Domenica 24 Ottobre 1999

 

Nei guai cinque bracconieri
Scoperti e denunciati dalla polizia provinciale
Il comandante: «Dobbiamo armare gli agenti»
Cacciavano una specie protetta «Bisogna usare un deterrente»



s.c.

TERAMO. Cinque bracconieri sono stati denunciati dalla polizia provinciale di Teramo dal mese di settembre ad oggi. La specie protetta, cacciata nei territori di Giulianova e Roseto, e' la tortora con il collare reale, esemplare che si distingue dalla tortora "semplice" per il caratteristico colore grigio delle piume intorno al collo.
La denuncia dei bracconieri all'autorita' giudiziaria ha sollevato un problema che da alcuni mesi sta dividendo l'amministrazione provinciale ed il corpo di polizia provinciale.
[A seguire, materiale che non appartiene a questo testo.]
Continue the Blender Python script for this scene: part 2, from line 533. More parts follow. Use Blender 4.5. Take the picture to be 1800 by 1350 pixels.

La Provincia di Teramo e' una delle amministrazioni italiane che ha escluso, nel proprio regolamento, la dotazione delle armi al corpo di polizia. In Abruzzo solo il corpo di polizia provinciale di Chieti non e' armato, anche se il regolamento dell'amministrazione ammette formalmente l'uso delle armi.
«Armare il corpo di polizia provinciale non significa dotare ogni singolo agente di uno strumento di repressione», afferma il comandante del corpo, Enzo Ranalli, «perche' l'uso delle armi avrebbe comunque finalita' difensive». Il fenomeno del bracconaggio, in una provincia estesa come quella di Teramo, e' difficile da controllare, e spesso gli agenti hanno dovuto affrontare i bracconieri armati di fucile, a mani nude. «Accadono episodi che coinvolgono gli agenti e i bracconieri», continua Ranalli, «persone quest'ultime che sono consapevoli di delinquere e si comportano a volte alla stregua di criminali». L'anno scorso, ad Arsita, i carabinieri colsero in flagranza di reato alcuni bracconieri, e le armi avevano la matricola abrasa. «Chi vive con i proventi del bracconaggio», rileva ancora il comandante Ranalli, «commette un reato penale, che e' perseguibile anche con tre anni di carcere. L'azione dei bracconieri e' delittuosa, e gli agenti privi di armi non si sentono protetti».
Le armi sarebbero un deterrente, quindi, secondo il comandante, stabilirebbero cioe' un rapporto paritetico tra il soggetto che infrange la legge, cioe' il bracconiere, e l'agente di polizia provinciale che lo coglie in flagrante. «Le armi», conclude Ranalli, «sono uno strumento efficace anche per spaventare i cani randagi o gli altri animali che spesso, durante il lavoro di controllo, ostacolano l'attivita' dell'agente».